Let $a,b,c,x,y,z>0$. Under which condition of $a,b,c$ there will exists some $x,y,z>0$ such that \begin{equation} \begin{cases} x - \dfrac{a}{2} - c \left( 4x^2 + y^2 + z^2 \right) & > 0 \\ y - b - c \left( 4x^2 + y^2 + z^2 \right) & > 0 \\ z - c \left( 4x^2 + y^2 + z^2 \right) & > 0 \end{cases} \end{equation}
I know that $a,b,c$ should be somehow sufficiently small. But how small is it in a precise way?

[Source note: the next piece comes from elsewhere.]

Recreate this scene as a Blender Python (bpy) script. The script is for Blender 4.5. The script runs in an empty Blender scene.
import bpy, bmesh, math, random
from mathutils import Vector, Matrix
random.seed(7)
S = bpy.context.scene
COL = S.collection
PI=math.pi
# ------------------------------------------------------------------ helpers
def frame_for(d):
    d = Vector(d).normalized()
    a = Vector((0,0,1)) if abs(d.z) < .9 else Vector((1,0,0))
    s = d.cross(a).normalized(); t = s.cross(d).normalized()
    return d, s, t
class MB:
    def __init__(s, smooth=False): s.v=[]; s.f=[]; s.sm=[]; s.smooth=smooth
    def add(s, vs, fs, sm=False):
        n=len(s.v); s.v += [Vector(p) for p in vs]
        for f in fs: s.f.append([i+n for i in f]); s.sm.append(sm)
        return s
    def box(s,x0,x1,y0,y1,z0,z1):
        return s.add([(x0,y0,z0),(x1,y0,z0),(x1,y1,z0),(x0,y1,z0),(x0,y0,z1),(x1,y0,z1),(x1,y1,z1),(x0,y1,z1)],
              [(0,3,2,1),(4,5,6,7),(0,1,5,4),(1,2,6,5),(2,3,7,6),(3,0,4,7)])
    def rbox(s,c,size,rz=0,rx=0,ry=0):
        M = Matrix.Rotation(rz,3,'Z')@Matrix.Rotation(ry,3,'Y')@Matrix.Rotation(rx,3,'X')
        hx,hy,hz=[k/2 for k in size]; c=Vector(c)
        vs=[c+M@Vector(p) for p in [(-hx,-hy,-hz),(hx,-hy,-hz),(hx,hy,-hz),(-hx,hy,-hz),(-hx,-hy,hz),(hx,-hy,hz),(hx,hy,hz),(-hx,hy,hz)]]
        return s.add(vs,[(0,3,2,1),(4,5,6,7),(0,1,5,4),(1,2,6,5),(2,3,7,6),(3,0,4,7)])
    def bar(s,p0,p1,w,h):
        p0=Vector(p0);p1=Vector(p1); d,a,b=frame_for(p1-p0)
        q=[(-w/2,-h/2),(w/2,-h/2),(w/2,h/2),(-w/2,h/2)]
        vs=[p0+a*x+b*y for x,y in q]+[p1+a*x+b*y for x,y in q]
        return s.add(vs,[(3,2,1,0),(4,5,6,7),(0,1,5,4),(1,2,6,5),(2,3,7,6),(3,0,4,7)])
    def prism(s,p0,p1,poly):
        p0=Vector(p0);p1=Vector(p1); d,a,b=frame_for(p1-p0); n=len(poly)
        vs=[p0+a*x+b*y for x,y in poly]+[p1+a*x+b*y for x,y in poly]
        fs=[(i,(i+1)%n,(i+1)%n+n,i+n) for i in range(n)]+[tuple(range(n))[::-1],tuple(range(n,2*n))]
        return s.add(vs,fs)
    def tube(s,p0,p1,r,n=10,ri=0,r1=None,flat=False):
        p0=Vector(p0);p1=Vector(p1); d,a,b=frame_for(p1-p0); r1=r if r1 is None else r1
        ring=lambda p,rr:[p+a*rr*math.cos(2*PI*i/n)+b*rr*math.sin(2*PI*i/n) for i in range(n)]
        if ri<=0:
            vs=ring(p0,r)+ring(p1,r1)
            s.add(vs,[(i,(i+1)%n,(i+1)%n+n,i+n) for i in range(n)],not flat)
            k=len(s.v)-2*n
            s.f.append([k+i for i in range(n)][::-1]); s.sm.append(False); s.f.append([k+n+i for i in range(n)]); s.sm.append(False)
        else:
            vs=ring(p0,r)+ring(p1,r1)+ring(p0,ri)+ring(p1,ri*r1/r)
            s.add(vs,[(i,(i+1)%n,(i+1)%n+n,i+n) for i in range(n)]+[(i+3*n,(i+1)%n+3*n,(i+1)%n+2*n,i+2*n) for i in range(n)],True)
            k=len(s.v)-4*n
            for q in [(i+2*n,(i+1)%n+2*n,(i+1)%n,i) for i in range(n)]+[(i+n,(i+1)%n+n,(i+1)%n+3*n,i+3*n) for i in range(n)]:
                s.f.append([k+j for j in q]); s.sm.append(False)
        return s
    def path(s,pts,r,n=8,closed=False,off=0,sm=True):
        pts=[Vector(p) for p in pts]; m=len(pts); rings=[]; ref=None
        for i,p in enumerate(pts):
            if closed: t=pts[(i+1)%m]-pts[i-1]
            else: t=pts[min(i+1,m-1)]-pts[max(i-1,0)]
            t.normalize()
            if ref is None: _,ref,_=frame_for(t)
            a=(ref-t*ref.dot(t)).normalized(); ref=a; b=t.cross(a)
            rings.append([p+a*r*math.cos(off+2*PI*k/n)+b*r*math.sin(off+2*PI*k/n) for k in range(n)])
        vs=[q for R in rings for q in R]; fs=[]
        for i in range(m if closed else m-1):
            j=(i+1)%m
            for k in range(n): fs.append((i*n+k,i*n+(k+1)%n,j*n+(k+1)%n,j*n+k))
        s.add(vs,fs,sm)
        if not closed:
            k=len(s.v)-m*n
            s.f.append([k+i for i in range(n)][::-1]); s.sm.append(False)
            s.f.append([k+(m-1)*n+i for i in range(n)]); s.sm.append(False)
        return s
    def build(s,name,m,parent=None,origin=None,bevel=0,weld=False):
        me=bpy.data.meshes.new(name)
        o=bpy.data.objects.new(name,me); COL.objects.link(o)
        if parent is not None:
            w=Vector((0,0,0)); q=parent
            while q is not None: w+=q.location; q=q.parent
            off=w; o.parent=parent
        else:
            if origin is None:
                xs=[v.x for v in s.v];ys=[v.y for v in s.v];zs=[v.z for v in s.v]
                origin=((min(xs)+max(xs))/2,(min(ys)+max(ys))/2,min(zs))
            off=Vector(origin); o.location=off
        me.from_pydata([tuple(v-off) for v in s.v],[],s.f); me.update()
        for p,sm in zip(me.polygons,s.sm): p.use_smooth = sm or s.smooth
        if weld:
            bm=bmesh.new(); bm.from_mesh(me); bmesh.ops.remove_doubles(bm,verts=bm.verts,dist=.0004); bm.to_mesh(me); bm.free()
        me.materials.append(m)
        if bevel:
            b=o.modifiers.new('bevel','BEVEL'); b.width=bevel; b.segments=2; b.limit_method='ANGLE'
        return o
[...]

My first observation is that we can multiply the first inequality by $2$ to consider instead the following system \begin{equation} \begin{cases} x' - a - 2 c \left( \left( x' \right) ^2 + y^2 + z^2 \right) & > 0 \\ y - b - c \left( \left( x' \right) ^2 + y^2 + z^2 \right) & > 0 \\ z - c \left( \left( x' \right) ^2 + y^2 + z^2 \right) & > 0 \end{cases} \end{equation} Then if we consider $U := \left( x' , y , z \right)$ where $x',y,z>0$ and $x'=2x$. We got something like \begin{equation} \left\lVert U \right\rVert ^{2} < \dfrac{1}{c} \min \left\lbrace \dfrac{1}{2} \left( x'-a \right) , y-b , z \right\rbrace . \end{equation} So the solution $U := \left( x' , y , z \right)$ should have the norm square less than some quatities which related to each components. Perhaps there should be some geometrical explaination for this or I simply just going in the wrong direction?